Pourquoi les bureaux d’études de certains autres pays européens paraissent-ils mieux s’adapter à l’évolution du marché ?
Face à la fixation des prescripteurs sur les curriculum vitae, comment intégrer les jeunes professionnels dans des équipes de terrain et construire leur expérience ?
Le concept de « carrière » a-t-il toujours un sens et, à défaut, par quoi le remplacer ?
Peut-on se spécialiser dans l’international ou ne peut-on y travailler que sur la base d’une solide activité nationale préalable ?
Y a-t-il de nouvelles zones géographiques et des « niches » de compétence à privilégier ? La « gestion de projet » est-elle en particulier de celles-là ?
Quelles formations et quelles expériences sont le plus demandées ? La formation dispensée en France est-elle concertée et adaptée ?
Faut-il être généraliste ou hyper spécialisé, « rouge » ou « expert » ou les deux à la fois, comme le demandait le Président Mao ?
Où en est la recherche française dans le domaine urbain des pays en développement ? Quels débouchés et intérêts peut-elle offrir dans un parcours professionnel ? Quelle connaissance les pouvoirs publics, les bailleurs de fonds et les praticiens ont-ils des résultats de cette recherche ? Quel usage en font-ils ?
Comment doivent s’articuler les relations avec des professionnels des pays en développement de plus en plus nombreux (mais tentés par la fuite des cerveaux vers les pays riches)?

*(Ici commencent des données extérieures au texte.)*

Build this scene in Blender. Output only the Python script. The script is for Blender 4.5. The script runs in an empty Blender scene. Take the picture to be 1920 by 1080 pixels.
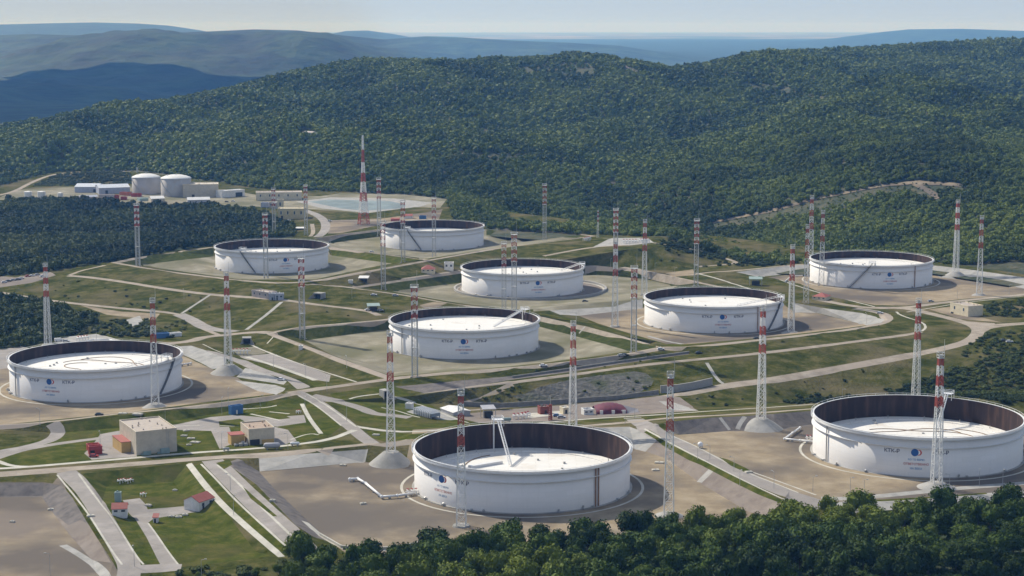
import bpy, bmesh, math, random
import numpy as np
from mathutils import Vector, Matrix, Quaternion
from mathutils.bvhtree import BVHTree
from mathutils.geometry import delaunay_2d_cdt

# ------------------------------------------------------------------ camera, sky, sun, exposure
scene = bpy.context.scene
COL = scene.collection
F = 3450.0                    # focal length in photograph pixels (1920 wide)
PITCH = math.atan(490 / F)
CAMZ = 198.5
cam_data = bpy.data.cameras.new("camera")
cam_data.sensor_width = 36.0
cam_data.lens = F / 1920 * 36
cam_data.clip_start = 1.0
cam_data.clip_end = 120000
cam = bpy.data.objects.new("camera", cam_data)
COL.objects.link(cam)
cam.location = (0, 0, CAMZ)
cam.rotation_euler = (math.pi / 2 - PITCH, 0, 0)
scene.camera = cam

SUN_EL = math.radians(41)
SUN_AZ = math.radians(-48)     # from +Y (away from the camera) towards -X (left)
sun_dir = Vector((math.sin(SUN_AZ) * math.cos(SUN_EL), math.cos(SUN_AZ) * math.cos(SUN_EL), math.sin(SUN_EL)))
world = bpy.data.worlds.new("World")
scene.world = world
world.use_nodes = True
wn = world.node_tree.nodes
bg = wn["Background"]
sky = wn.new("ShaderNodeTexSky")
sky.sky_type = 'NISHITA'
sky.sun_disc = False
sky.sun_elevation = SUN_EL
sky.sun_rotation = SUN_AZ
sky.altitude = 1500
sky.air_density = 0.8
sky.dust_density = 0.0
sky.ozone_density = 3.0
tint = wn.new('ShaderNodeMix'); tint.data_type = 'RGBA'; tint.inputs[0].default_value = .72   # thin pale veil of summer haze over the clear sky
tint.inputs[7].default_value = (4.3, 5.1, 6.8, 1)
world.node_tree.links.new(sky.outputs[0], tint.inputs[6])
world.node_tree.links.new(tint.outputs[2], bg.inputs[0])
bg.inputs[1].default_value = 0.095
sd = bpy.data.lights.new("sun", 'SUN')
sd.energy = 4.9
sd.angle = math.radians(0.5)
sd.color = (1.0, 0.94, 0.83)
sun = bpy.data.objects.new("sun", sd)
COL.objects.link(sun)
sun.rotation_euler = (-sun_dir).to_track_quat('-Z', 'Y').to_euler()
sun.location = (0, 0, 900)
scene.view_settings.view_transform = 'Standard'
scene.view_settings.look = 'None'
scene.view_settings.exposure = 0.08
scene.view_settings.gamma = 1.0
scene.cycles.max_bounces = 5
scene.cycles.diffuse_bounces = 3
scene.cycles.glossy_bounces = 2
scene.cycles.transparent_max_bounces = 6
scene.cycles.volume_bounces = 0
scene.cycles.use_denoising = True

# ------------------------------------------------------------------ projection helpers
CP, SP = math.cos(PITCH), math.sin(PITCH)
def ray(px, py):
    u = (px - 960) / F
    v = (py - 540) / F
    return Vector((u, CP - v * SP, -SP - v * CP))
def P(px, py, z):
    """world point where the sight line of a photograph pixel meets height z"""
    d = ray(px, py)
    t = (z - CAMZ) / d.z
    return Vector((d.x * t, d.y * t, z))
def pix(p):
    y, z = p[1], p[2] - CAMZ
    dep = y * CP - z * SP
    up = y * SP + z * CP
    return (960 + F * p[0] / dep, 540 - F * up / dep, dep)
def depth(p):
    return p[1] * CP - (p[2] - CAMZ) * SP

# ------------------------------------------------------------------ mesh helpers
class MB:
    def __init__(s):
        s.v, s.f, s.m = [], [], []
    def add(s, vs, fs, m=0):
        o = len(s.v)
        s.v.extend([tuple(x) for x in vs])
        for f in fs:
            s.f.append(tuple(i + o for i in f))
            s.m.append(m)
    def box(s, x0, y0, z0, x1, y1, z1, m=0):
        s.add([(x0, y0, z0), (x1, y0, z0), (x1, y1, z0), (x0, y1, z0), (x0, y0, z1), (x1, y0, z1), (x1, y1, z1), (x0, y1, z1)],
              [(3, 2, 1, 0), (4, 5, 6, 7), (0, 1, 5, 4), (1, 2, 6, 5), (2, 3, 7, 6), (3, 0, 4, 7)], m)
    def bar(s, a, b, w, m=0, n=4, w2=None):
        a, b = Vector(a), Vector(b)
        d = (b - a)
        if d.length < 1e-6: return
        d.normalize()
        up = Vector((0, 0, 1)) if abs(d.z) < .9 else Vector((1, 0, 0))
        p = d.cross(up).normalized(); q = d.cross(p)
        w2 = w if w2 is None else w2
        vs = []
        for c, r in ((a, w), (b, w2)):
            for k in range(n):
                t = 2 * math.pi * (k + .5) / n
                vs.append(c + (p * math.cos(t) + q * math.sin(t)) * r * .7071 * (1 if n == 4 else 1.414 / 2 * 1.0))
        fs = [(k, (k + 1) % n, n + (k + 1) % n, n + k) for k in range(n)]
        fs += [tuple(range(n))[::-1], tuple(range(n, 2 * n))]
        s.add(vs, fs, m)
    def tube(s, pts, r, m=0, n=8):
        for a, b in zip(pts, pts[1:]):
            s.bar(a, b, r * 1.414, m, n)
    def ring(s, prof, n=128, m=0, closed=True, c=(0, 0, 0), a0=0.0, a1=2 * math.pi):
        """revolve a profile [(r,z),...] round the z axis; closed = profile is a loop"""
        full = abs(a1 - a0 - 2 * math.pi) < 1e-6
        cnt = n if full else n + 1
        k = len(prof)
        vs = []
        for i in range(cnt):
            a = a0 + (a1 - a0) * i / n
            for (r, z) in prof:
                vs.append((c[0] + r * math.cos(a), c[1] + r * math.sin(a), c[2] + z))
        fs = []
        for i in range(n):
            j = (i + 1) % cnt
            for t in range(k if closed else k - 1):
                u = (t + 1) % k
                fs.append((i * k + t, j * k + t, j * k + u, i * k + u))
        s.add(vs, fs, m)
    def disc(s, r, z, n=96, m=0, c=(0, 0)):
        s.add([(c[0] + r * math.cos(2 * math.pi * i / n), c[1] + r * math.sin(2 * math.pi * i / n), z) for i in range(n)], [tuple(range(n))], m)
    def build(s, name, mats, parent=None, smooth=False):
        me = bpy.data.meshes.new(name)
        me.from_pydata(s.v, [], s.f)
        if not isinstance(mats, (list, tuple)): mats = [mats]
        for mm in mats: me.materials.append(mm)
        if len(mats) > 1: me.polygons.foreach_set("material_index", s.m)
        if smooth: me.polygons.foreach_set("use_smooth", [True] * len(s.f))
        me.update()
        o = bpy.data.objects.new(name, me)
        COL.objects.link(o)
        if parent: o.parent = parent
        return o
def tag(o, label=None, cat=None, group=None, kind=None):
    if label: o["label"] = label
    if cat: o["category"] = cat
    if group: o["group"] = group
    if kind: o["kind"] = kind
    return o
def thing(name, label, cat, loc=(0, 0, 0), rz=0, group=None, scale=1):
    o = bpy.data.objects.new(name, None)
    o.empty_display_size = 1
    COL.objects.link(o)
    o.location = loc
    o.rotation_euler = (0, 0, rz)
    o.scale = (scale, scale, scale)
    return tag(o, label, cat, group)
def copy_tree(o, parent=None):
    c = o.copy()
    COL.objects.link(c)
    if parent: c.parent = parent
    for ch in list(o.children): copy_tree(ch, c)
    return c

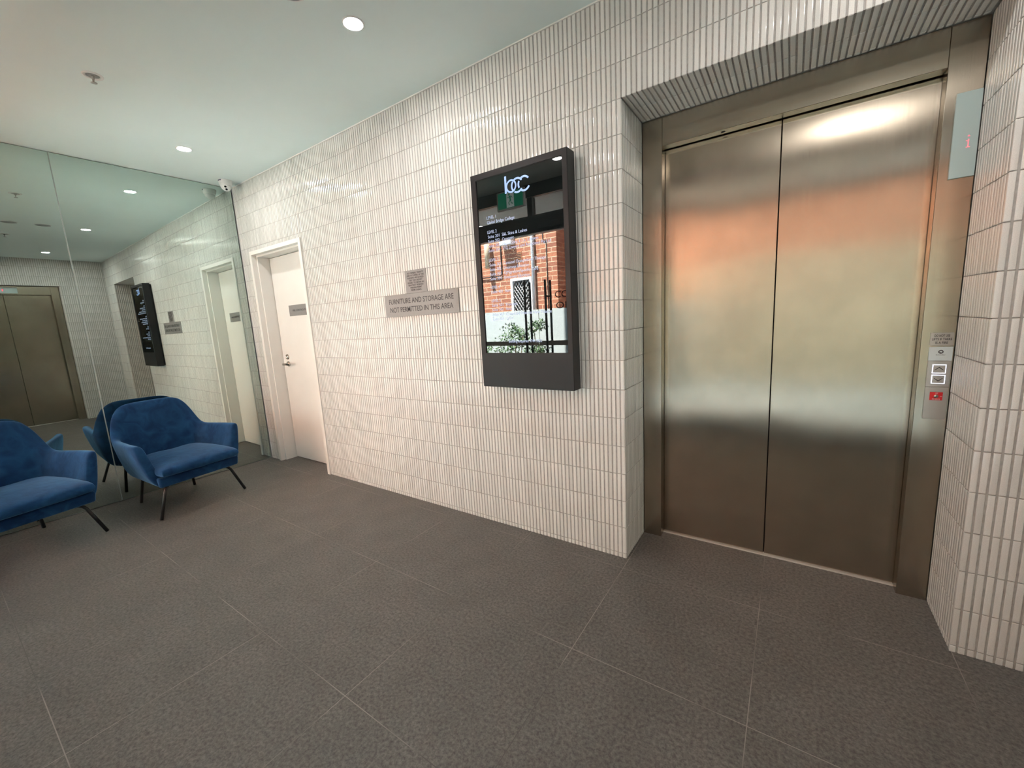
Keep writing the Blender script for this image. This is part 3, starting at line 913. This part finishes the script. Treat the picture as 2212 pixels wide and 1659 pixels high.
    def cush(u, v, side):
        # u back..front, v right..left in -1..1; bull-nosed edges
        hx, hy = 0.290, 0.262 + 0.008*u
        pil = (max(0, 1-abs(u)**7)**0.5)*(max(0, 1-abs(v)**8)**0.5)
        x = 0.058 + u*hx*(1 - 0.05*(abs(v)**6)*(1 if u > 0 else 0)); y = v*hy*(1 - 0.05*(abs(u)**6))
        dome = 0.016*(1-u*u)*(1-v*v)
        wr_ = 0.004*math.sin(7*v+3*u)*max(0, -u)
        z = 0.354 + (0.021 + 0.020*pil + dome + wr_ if side > 0 else -0.021 - 0.016*pil)
        z += -0.008*max(0, u)
        return (x, y, z)
    us_ = [math.sin(PI/2*(-1+2*i/nx)) for i in range(nx+1)]; vs2 = [math.sin(PI/2*(-1+2*i/ny)) for i in range(ny+1)]
    for sd in (1, -1):
        for u in us_:
            for v in vs2: vs.append(cush(u, v, sd))
    N1 = (nx+1)*(ny+1)
    for i in range(nx):
        for j in range(ny):
            a = i*(ny+1)+j
            fs.append((a, a+ny+1, a+ny+2, a+1)); fs.append((N1+a, N1+a+1, N1+a+ny+2, N1+a+ny+1))
    W1 = ny+1
    loop = [j for j in range(W1)] + [i*W1+ny for i in range(1, nx+1)] + [nx*W1+j for j in range(ny-1, -1, -1)] + [i*W1 for i in range(nx-1, 0, -1)]
    base = len(vs); LN = len(loop)
    cx0, cy0 = 0.058, 0.0
    for k in loop:                                   # a mid ring that swells outward
        a_ = vs[k]; b_ = vs[N1+k]
        vs.append(((a_[0]-cx0)*1.028+cx0, a_[1]*1.03, (a_[2]+b_[2])/2))
    for q_ in range(LN):
        k, k2 = loop[q_], loop[(q_+1) % LN]
        fs.append((k, k2, base+(q_+1) % LN, base+q_)); fs.append((base+q_, base+(q_+1) % LN, N1+k2, N1+k))
    mb.add(vs, fs, vel, True)
    o = mb.build('seat_cushion', e)
    bm_ = bmesh.new(); bm_.from_mesh(o.data); bmesh.ops.remove_doubles(bm_, verts=bm_.verts[:], dist=0.0006)
    bmesh.ops.recalc_face_normals(bm_, faces=bm_.faces[:]); bm_.to_mesh(o.data); bm_.free()
    smooth_obj(o, 1)
    # --- legs
    for s in (-1, 1):
        mb = MB()
        pts = [(0.215, s*0.10, 0.230), (0.225, s*0.175, 0.229), (0.233, s*0.200, 0.224), (0.240, s*0.218, 0.212), (0.246, s*0.230, 0.193), (0.282, s*0.295, 0.004)]
        mb.tube(pts, 0.0105, M['black_leg'], 14); mb.build('leg', e)
        mb = MB()
        pts = [(-0.225, s*0.08, 0.231), (-0.235, s*0.140, 0.229), (-0.243, s*0.158, 0.220), (-0.250, s*0.166, 0.200), (-0.282, s*0.190, 0.004)]
        mb.tube(pts, 0.0105, M['black_leg'], 14); mb.build('leg', e)
        for (fx, fy) in ((0.282, s*0.295), (-0.282, s*0.190)):
            pass
    mb = MB()
    mb.box(-0.235, 0.225, -0.012, 0.012, 0.226, 0.236, M['black_leg']); mb.build('under_rail', e)
    return e
armchair('blue velvet armchair by the mirror corner and door, whole in view', (0.4485, -0.883, 0), math.radians(7.7))
# second chair: front-left foot (sitter's left is +y) measured at (.607,-1.391)
def place(f, s, wx, wy, ang):
    return (wx - (f*math.cos(ang) - s*math.sin(ang)), wy - (f*math.sin(ang) + s*math.cos(ang)))
A2 = math.radians(13.0)
px, py = place(0.282, 0.295, 0.607, -1.391, A2)
armchair('blue velvet armchair cut off by the left edge of the photo', (px, py+0.0, 0), A2)

# ------------------------------------------------------------------ glazed entrance front (behind the photographer, mirrored in the screen and steel)
wf = MB()
def bar(x0, x1, z0, z1, d=0.045): wf.box(x0, x1, YF-d, YF+d, z0, z1, M['dark_alu'])
bar(-0.045, 3.1, 2.545, H)
bar(3.1, XR, 2.60, H)
bar(-0.045, 3.1, 2.180, 2.360)
bar(3.1, XR, 2.285, 2.370)
for a, b in ((-0.045, 0.03), (1.205, 1.255), (3.075, 3.125), (XR-0.04, XR)): bar(a, b, 0, H, 0.04)
for a, b in ((2.105, 2.165), ): bar(a, b, 2.36, 2.56, 0.035)
for a, b in ((0.03, 1.205), (3.125, XR-0.04)):
    bar(a, b, 0.0, 0.12, 0.03)
    wf.box(a, b, YF-0.03, YF+0.05, 0.12, 0.135, M['alu'])
structure(wf.build('wall_front'), 'charcoal metal shopfront frame of the entrance')
def pane(name, x0, x1, z0, z1, y=YF):
    mb = MB(); mb.box(x0, x1, y-0.004, y+0.004, z0, z1, M['glass']); o = mb.build(name); return structure(o)
pane('window_1', 0.03, 1.205, 0.135, 2.18)
pane('window_2', 3.125, XR-0.04, 0.135, 2.285)
pane('window_3', 0.03, 1.205, 2.36, 2.545); pane('window_4', 1.255, 2.105, 2.36, 2.545)
pane('window_5', 2.165, 3.075, 2.36, 2.545); pane('window_6', 3.125, XR-0.04, 2.37, 2.60)
for nm, x0, x1, hx in (('door_2', 1.262, 2.160, 2.035), ('door_3', 2.168, 3.068, 2.293)):
    mb = MB(); mb.box(x0, x1, YF-0.005, YF+0.005, 0.01, 2.175, M['glass']); d = structure(mb.build(nm), 'frameless glass entrance door leaf')
    for sy in (-1, 1):
        mb = MB(); mb.cyl((hx, YF+sy*0.055, 0.42), (hx, YF+sy*0.055, 1.69), 0.0125, M['dark_alu'], 16)
        for z in (0.62, 1.52): mb.cyl((hx, YF+sy*0.004, z), (hx, YF+sy*0.055, z), 0.009, M['dark_alu'], 10)
        mb.build('pull_handle', d)
    mb = MB(); mb.box(x0, x1, YF+0.0055, YF+0.0065, 0.995, 1.045, M['frosted']); mb.build('safety_strip', d)
    if nm == 'door_3':
        mb = MB(); lmx = plane_m((2.47, YF-0.006, 1.565), (1, 0, 0), (0, 0, 1))
        mb.text('COLLEGE', plane_m((2.375, YF+0.0075, 1.497), (1, 0, 0), (0, 0, 1)), M['ink'], 0.10, width=0.46)
        mb.text('OFFICE', plane_m((2.385, YF+0.0075, 1.382), (1, 0, 0), (0, 0, 1)), M['ink'], 0.10, width=0.40)
        mb.build('door_lettering', d)
mb = MB(); mb.box(2.25, 2.52, YF+0.045, YF+0.085, 2.205, 2.262, M['dark_alu'], bev=0.003)
tag(mb.build('door_closer'), 'charcoal door closer box on the entrance header, seen in the black screen', 'door closer')
# exit sign hanging from the ceiling by the entrance
e = thing('exit_sign', 'green running man exit sign by the entrance, mirrored in the black screen', 'exit sign', (2.005, -1.95, 2.44))
mb = MB(); mb.box(-0.170, 0.170, -0.028, 0.0, -0.014, 0.170, M['white_metal'], bev=0.003); mb.box(-0.03, 0.03, -0.022, -0.008, 0.168, H-2.44, M['white_metal']); mb.build('housing', e)
fb = plane_m((0, 0.001, 0), (-1, 0, 0), (0, 0, 1))     # seen from +y
mb = MB(); mb.box(-0.155, 0.155, 0.0, 0.001, 0.0, 0.157, M['green_sign']); mb.build('green_face', e)
mb = MB(); fb = plane_m((0, 0.0014, 0), (-1, 0, 0), (0, 0, 1))
mb.flat([(-0.046, 0.004), (0.046, 0.004), (0.046, 0.153), (-0.046, 0.153)], fb, M['white_sign'])
fm = plane_m((0, 0.0018, 0), (-1, 0, 0), (0, 0, 1))
mb.ring(0.012, 0.130, 0.0055, 0.011, 0, 360, fm, M['green_sign'])
def limb(pts, w):
    for (x0, z0), (x1, z1) in zip(pts[:-1], pts[1:]):
        d = Vector((x1-x0, z1-z0)); nn = Vector((-d.y, d.x)).normalized()*w/2
        mb.flat([(x0+nn.x, z0+nn.y), (x1+nn.x, z1+nn.y), (x1-nn.x, z1-nn.y), (x0-nn.x, z0-nn.y)], fm, M['green_sign'])
limb([(0.004, 0.116), (-0.004, 0.070)], 0.017); limb([(0.006, 0.114), (-0.020, 0.108), (-0.028, 0.090)], 0.007)
limb([(0.006, 0.114), (0.022, 0.100), (0.032, 0.104)], 0.007); limb([(-0.004, 0.075), (0.020, 0.052), (0.012, 0.026)], 0.009)
limb([(-0.004, 0.075), (-0.012, 0.044), (-0.033, 0.036)], 0.009)
mb.build('running_figure', e)

# ------------------------------------------------------------------ outside
mb = MB(); mb.box(-14, 16, -16, YF-0.06, -0.15, -0.02, M['pavement']); structure(mb.build('ground'))
mb = MB(); mb.box(-3, 9, -2.95, YF-0.045, 2.56, H+0.12, M['soffit']); structure(mb.build('trim_2'), 'grey soffit outside the entrance')
mb = MB(); mb.box(0.85, 12, -2.95, 0.42, H+0.13, 20.0, M['plaster']); structure(mb.build('upper_sun_block'), 'unseen upper storeys block over the lobby, added to keep sun off the right side outside')  # out-of-view storeys added and sized to shade the right part of the lane
downlight(0.93, -2.82, 'round downlight in the soffit outside the entrance', 'recessed ceiling downlights', 'soffit_lamp', 2.56)
mb = MB(); mb.box(-5, 2.9, -4.42, -4.30, -0.02, 1.44, M['garden_wall']); tag(mb.build('garden_wall'), 'low pale grey garden wall behind the shrubs outside', 'wall')
b = thing('brick_building', 'sunlit orange brick building across the lane, mirrored in the screen', 'building', (0, -5.2, 0))
mb = MB()
mb.box(-9, -0.225, -3.0, 0, 0, 6.5, M['brick']); mb.box(0.27, 0.83, -3.0, 0, 0, 6.5, M['brick'])
mb.box(-0.225, 0.27, -3.0, 0, 2.10, 6.5, M['brick']); mb.box(-0.225, 0.27, -3.0, 0, 0, 0.75, M['brick'])
mb.box(0.83, 2.3, -3.0, -0.55, 0, 6.5, M['brick']); mb.box(2.3, 14, -3.0, 0.0, 2.05, 6.5, M['brick'])
mb.build('brick_wall', b)
mb = MB(); mb.box(2.3, 14, -3.0, 0.01, 0, 2.05, M['render']); mb.build('rendered_wall', b)
mb = MB()
for (x0, x1, z0, z1) in ((-0.225, -0.175, 0.75, 2.10), (0.22, 0.27, 0.75, 2.10), (-0.175, 0.22, 2.05, 2.10), (-0.175, 0.22, 0.75, 0.80)):
    mb.box(x0, x1, -0.06, 0.015, z0, z1, M['white_trim'])
win = mb.build('window', b)
mb = MB(); mb.box(-0.175, 0.22, -0.12, -0.10, 0.80, 2.05, M['dark']); mb.build('pane', win)
mb = MB()
def gbar(x0, z0, x1, z1):
    mb.cyl((x0, -0.02, z0), (x1, -0.02, z1), 0.0035, M['white_trim'], 5)
wx0, wx1, wz0, wz1 = -0.175, 0.22, 0.80, 2.05
k = -1.3
st = 0.066; sl = 1.5
c = wz0 - (wx1-wx0)*sl
while c < wz1:
    for dr_ in (1, -1):
        # z = c + sl*(x-wx0)  or mirrored
        pts = []
        xa, za = wx0, c; xb, zb = wx1, c+sl*(wx1-wx0)
        if za < wz0: xa += (wz0-za)/sl; za = wz0
        if zb > wz1: xb -= (zb-wz1)/sl; zb = wz1
        if xb > xa+0.005:
            if dr_ > 0: gbar(xa, za, xb, zb)
            else: gbar(wx0+wx1-xa, za, wx0+wx1-xb, zb)
    c += st*sl
mb.build('diamond_grille', win)
mb = MB(); mb.cyl((0.335, 0.045, -0.02), (0.335, 0.045, 6.0), 0.034, M['white_trim'], 16)
for z in (1.2, 2.25, 3.4): mb.box(0.285, 0.43, 0.0, 0.03, z, z+0.025, M['white_trim'])
mb.build('downpipe', b)
mb = MB(); mb.box(-0.045, 0.065, 0.0, 0.012, 2.43, 2.60, M['terracotta']); vn = mb.build('air_vent', b)
mb = MB()
for k in range(5): mb.box(-0.035, 0.055, 0.012, 0.014, 2.447+k*0.030, 2.460+k*0.030, M['dark'])
mb.build('vent_slot', vn)
mb = MB(); mb.cyl((-0.70, 0.10, 2.35), (-0.70, 0.10, 2.95), 0.055, M['beige_pipe'], 20); mb.box(-0.73, -0.67, 0, 0.06, 2.5, 2.56, M['beige_pipe']); mb.build('flue', b)
mb = MB(); mb.tube([(-0.42, 0.02, 4.2), (-0.42, 0.02, 2.22), (-0.44, 0.02, 2.19), (-0.47, 0.02, 2.18), (-1.6, 0.02, 2.18)], 0.010, M['dark_alu'], 8); mb.build('conduit', b)
mb = MB(); mb.box(-0.36, -0.08, 0, 0.14, 2.74, 2.90, M['white_trim'], bev=0.01); mb.build('air_conditioner', b)
mb = MB(); mb.tube([(0.55, 0.012, 4.2), (0.55, 0.012, 2.75), (0.62, 0.012, 2.72), (0.62, 0.012, 1.0)], 0.008, M['dark_alu'], 8); mb.build('cable', b)

def shrub(x, y, w, h, label, n, seed):
    r = random.Random(seed)
    e = thing('shrub', label, 'shrub', (x, y, -0.02), 0, 'shrubs outside the entrance')
    mb = MB(); vs = []; fs = []
    blobs = [(r.uniform(-w*.35, w*.35), r.uniform(-.12, .12), r.uniform(h*.35, h*.86), r.uniform(.12, .2)) for _ in range(max(4, int(w*16)))] + [(r.uniform(-.05, .05), 0, h*.88, .10)]
    for i in range(n):
        bx, by, bz, br = r.choice(blobs)
        d = Vector((r.gauss(0, 1), r.gauss(0, 1), r.gauss(0, 1))).normalized()*br*r.uniform(.45, 1.0)
        c = Vector((bx, by, bz)) + d
        if c.z < 0.1: c.z = 0.1
        a = Vector((r.gauss(0, 1), r.gauss(0, 1), r.gauss(0, .6)+.5)).normalized()
        s_ = a.cross(Vector((r.gauss(0, 1), r.gauss(0, 1), r.gauss(0, 1)))).normalized()
        L_ = r.uniform(.03, .055); W2 = L_*.25
        o = len(vs)
        vs += [c, c+a*L_*.5+s_*W2, c+a*L_, c+a*L_*.5-s_*W2]
        fs.append((o, o+1, o+2, o+3))
    mb.add(vs, fs, M['leaf']); mb.build('foliage', e)
    mb = MB()
    for i in range(5):
        bx, by, bz, br = blobs[i % len(blobs)]
        mb.tube([(r.uniform(-.04, .04), r.uniform(-.03, .03), 0), (bx*.5, by*.5, bz*.5), (bx, by, bz)], 0.007, M['stem'], 6)
    mb.build('stem', e)
shrub(-0.22, -3.95, 0.75, 1.12, 'bushy green shrub left of the entrance door handles outside', 1500, 3)
shrub(0.62, -3.95, 0.65, 1.28, 'tall green shrub behind the entrance door handles outside', 1500, 5)
shrub(1.15, -3.90, 0.50, 1.36, 'tallest green shrub outside, right of the door handles', 1300, 8)
shrub(2.15, -3.95, 0.7, 1.05, 'green shrub at the right edge of the screen reflection', 900, 9)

A l’heure où la population mondiale devient à majorité urbaine, les pouvoirs publics français ont-ils, au-delà des discours et des « visions », tiré les conséquences pratiques de l’importance des questions d’urbanisation dans les pays en développement ?
Face à la réduction des crédits, ont-ils tiré les leçons de la vanité des saupoudrages politiques qui interdisent de plus en plus d’avoir d’influence ou d’effet réel sur le terrain urbain ? Sont-ils indifférents à l’avenir et au rôle futur d’un tissu professionnel potentiellement puissant mais désorganisé ?
Il y a là une (longue) série de questions, ici présentées dans le désordre, que cette journée s’efforcera d’aborder. C’est tout le rôle et l’avenir des professionnels français face au défi urbain dans un énorme ensemble de pays en développement qui est en jeu.
La communauté professionnelle française est, sauf rares exceptions, très peu engagée dans les zones qui connaissent les plus forts développements urbains, à commencer par la Chine.